**Task requirements**
Whenever a line contains the string "Python", copy it out of the entries.

**Input**
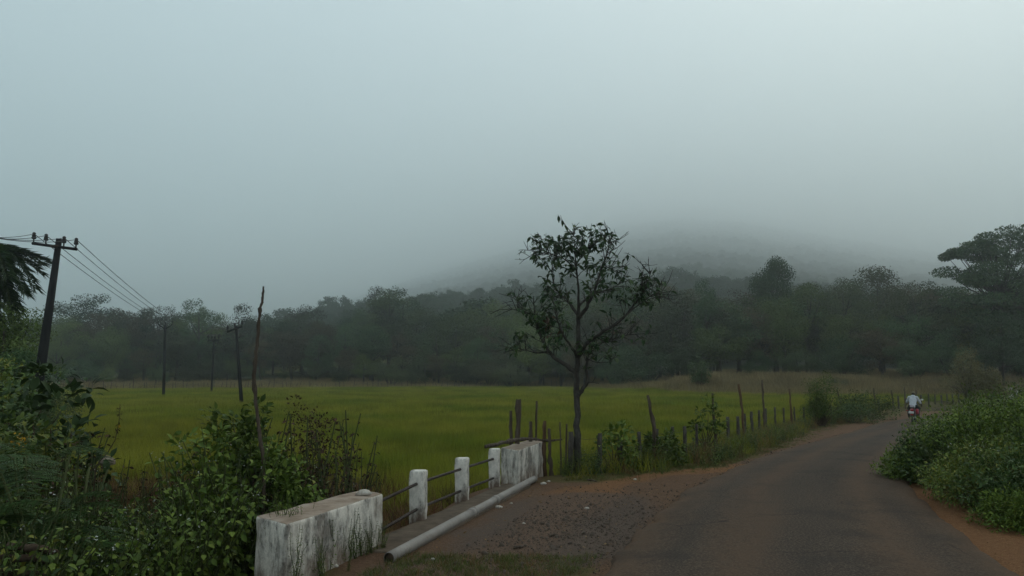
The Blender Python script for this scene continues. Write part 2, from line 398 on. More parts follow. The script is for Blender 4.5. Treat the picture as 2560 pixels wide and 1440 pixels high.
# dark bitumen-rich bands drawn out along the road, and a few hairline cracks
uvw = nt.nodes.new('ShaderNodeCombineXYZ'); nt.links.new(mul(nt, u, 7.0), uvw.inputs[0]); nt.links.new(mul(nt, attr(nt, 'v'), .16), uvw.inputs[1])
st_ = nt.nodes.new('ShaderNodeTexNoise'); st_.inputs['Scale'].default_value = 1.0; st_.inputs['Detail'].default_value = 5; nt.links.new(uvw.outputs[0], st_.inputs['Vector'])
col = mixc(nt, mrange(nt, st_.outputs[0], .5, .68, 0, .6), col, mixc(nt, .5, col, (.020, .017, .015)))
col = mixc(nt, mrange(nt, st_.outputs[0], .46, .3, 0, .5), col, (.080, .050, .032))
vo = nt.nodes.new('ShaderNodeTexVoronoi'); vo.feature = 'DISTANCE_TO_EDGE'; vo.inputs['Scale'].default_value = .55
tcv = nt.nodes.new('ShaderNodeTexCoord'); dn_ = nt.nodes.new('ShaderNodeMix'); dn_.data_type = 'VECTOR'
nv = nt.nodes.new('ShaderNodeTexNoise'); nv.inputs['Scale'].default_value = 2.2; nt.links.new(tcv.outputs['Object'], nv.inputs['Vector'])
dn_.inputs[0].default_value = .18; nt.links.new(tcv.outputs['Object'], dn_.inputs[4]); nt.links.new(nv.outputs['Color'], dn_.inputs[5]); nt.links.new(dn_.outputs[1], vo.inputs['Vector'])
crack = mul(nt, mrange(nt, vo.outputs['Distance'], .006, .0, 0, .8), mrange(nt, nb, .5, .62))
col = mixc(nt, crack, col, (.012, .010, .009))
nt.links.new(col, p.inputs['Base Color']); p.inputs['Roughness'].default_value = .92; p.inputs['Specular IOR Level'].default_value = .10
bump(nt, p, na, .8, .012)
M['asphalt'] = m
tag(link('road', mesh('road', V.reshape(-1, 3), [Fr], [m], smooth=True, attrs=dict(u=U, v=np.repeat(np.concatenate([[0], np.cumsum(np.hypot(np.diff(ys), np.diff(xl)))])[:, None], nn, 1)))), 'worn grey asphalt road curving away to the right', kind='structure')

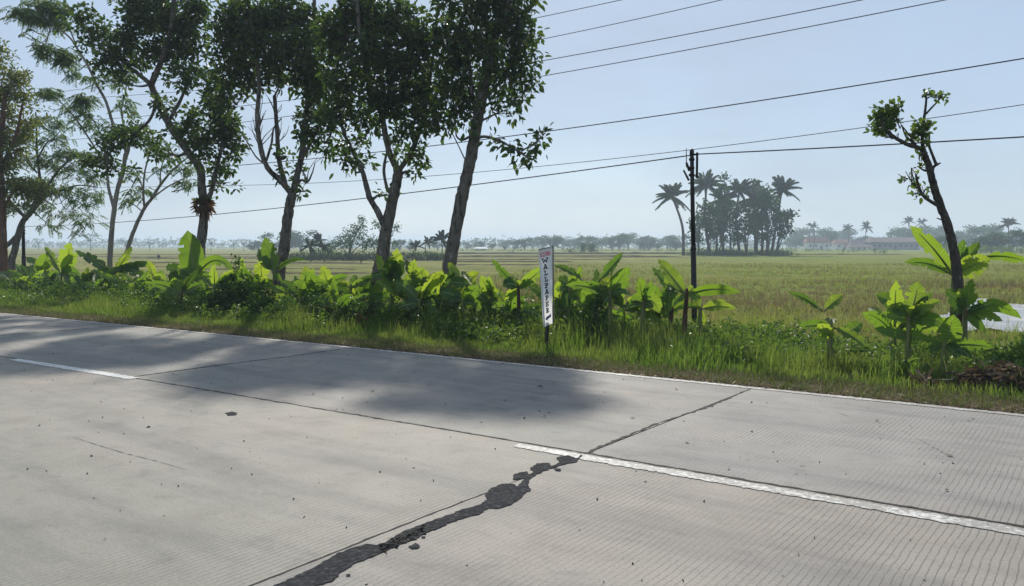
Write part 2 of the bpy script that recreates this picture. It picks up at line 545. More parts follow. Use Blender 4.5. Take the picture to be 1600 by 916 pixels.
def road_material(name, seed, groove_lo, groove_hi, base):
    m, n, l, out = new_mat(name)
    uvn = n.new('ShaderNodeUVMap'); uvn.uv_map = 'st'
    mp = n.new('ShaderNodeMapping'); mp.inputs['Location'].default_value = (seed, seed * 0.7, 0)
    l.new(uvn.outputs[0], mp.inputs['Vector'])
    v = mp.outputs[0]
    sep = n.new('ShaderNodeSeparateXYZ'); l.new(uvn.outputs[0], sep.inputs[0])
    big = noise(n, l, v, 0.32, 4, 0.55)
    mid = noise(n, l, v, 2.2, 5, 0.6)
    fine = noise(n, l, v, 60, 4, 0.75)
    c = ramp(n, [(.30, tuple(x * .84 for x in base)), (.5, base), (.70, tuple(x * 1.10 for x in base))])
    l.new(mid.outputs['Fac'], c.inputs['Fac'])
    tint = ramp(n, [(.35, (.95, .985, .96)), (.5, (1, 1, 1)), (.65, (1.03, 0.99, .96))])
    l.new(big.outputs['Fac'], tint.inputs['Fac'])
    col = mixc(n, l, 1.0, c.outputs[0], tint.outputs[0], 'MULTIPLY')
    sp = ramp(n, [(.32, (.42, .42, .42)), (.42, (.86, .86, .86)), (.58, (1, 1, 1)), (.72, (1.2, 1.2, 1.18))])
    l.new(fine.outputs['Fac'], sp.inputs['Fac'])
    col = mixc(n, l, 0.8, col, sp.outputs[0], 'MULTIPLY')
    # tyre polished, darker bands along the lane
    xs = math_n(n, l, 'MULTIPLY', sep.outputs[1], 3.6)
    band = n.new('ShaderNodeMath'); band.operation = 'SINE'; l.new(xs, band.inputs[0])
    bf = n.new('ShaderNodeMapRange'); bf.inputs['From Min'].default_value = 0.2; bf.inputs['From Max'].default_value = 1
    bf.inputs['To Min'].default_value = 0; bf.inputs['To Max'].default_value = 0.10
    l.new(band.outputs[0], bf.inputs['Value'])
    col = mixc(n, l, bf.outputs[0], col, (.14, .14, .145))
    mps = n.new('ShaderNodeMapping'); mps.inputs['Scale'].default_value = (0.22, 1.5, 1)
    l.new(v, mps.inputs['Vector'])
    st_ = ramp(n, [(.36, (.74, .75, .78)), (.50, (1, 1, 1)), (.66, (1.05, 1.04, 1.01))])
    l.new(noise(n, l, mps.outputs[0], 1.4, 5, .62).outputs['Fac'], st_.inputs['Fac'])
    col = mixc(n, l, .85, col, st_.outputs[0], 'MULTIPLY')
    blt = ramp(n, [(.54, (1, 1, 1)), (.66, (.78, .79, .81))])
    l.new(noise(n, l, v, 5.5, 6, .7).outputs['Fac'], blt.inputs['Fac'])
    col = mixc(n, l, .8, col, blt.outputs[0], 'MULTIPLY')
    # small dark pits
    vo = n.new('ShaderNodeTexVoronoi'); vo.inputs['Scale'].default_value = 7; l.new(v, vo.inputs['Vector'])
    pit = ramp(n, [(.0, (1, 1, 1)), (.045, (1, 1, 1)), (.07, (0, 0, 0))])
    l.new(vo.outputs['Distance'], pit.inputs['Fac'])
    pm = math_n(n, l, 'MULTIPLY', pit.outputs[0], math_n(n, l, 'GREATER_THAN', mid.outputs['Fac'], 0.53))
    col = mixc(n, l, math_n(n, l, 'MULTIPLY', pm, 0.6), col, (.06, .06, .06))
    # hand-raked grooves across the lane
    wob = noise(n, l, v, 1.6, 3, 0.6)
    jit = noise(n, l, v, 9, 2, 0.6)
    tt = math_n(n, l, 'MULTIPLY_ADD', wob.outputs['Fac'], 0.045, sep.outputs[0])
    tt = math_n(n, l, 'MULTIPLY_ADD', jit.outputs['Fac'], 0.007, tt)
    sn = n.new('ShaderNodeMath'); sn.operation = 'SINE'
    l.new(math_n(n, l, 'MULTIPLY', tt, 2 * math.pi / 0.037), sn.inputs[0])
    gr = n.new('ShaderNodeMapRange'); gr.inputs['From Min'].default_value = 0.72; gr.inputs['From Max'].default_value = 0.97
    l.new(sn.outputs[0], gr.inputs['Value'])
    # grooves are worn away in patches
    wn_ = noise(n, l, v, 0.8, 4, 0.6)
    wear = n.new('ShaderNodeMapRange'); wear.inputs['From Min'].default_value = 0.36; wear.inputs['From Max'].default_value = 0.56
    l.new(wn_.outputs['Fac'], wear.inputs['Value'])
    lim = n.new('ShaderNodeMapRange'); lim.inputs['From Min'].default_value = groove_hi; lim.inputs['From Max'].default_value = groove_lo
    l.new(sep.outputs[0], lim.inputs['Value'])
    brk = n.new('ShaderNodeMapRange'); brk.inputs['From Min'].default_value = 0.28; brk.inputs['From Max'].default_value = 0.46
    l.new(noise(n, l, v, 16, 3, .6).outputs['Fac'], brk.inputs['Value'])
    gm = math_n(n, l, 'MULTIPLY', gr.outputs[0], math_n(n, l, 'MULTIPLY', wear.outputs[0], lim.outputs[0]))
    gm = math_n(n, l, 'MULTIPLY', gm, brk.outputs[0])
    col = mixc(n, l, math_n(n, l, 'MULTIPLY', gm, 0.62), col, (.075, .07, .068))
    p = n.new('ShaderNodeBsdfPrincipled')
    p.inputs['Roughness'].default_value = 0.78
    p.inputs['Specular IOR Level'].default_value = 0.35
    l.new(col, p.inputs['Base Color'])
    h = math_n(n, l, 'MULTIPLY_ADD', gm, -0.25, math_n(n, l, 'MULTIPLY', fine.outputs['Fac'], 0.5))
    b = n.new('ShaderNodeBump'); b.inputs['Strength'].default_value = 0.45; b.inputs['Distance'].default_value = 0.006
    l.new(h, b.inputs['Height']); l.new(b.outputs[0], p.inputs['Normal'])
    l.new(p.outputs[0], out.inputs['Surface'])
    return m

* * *

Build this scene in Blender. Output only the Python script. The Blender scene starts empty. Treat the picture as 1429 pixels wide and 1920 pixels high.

**Output for this exercise**
The Blender Python script for this scene continues. Write part 2, from line 398 on. More parts follow. The script is for Blender 4.5. Treat the picture as 2560 pixels wide and 1440 pixels high.
Build this scene in Blender. Output only the Python script. The Blender scene starts empty. Treat the picture as 1429 pixels wide and 1920 pixels high.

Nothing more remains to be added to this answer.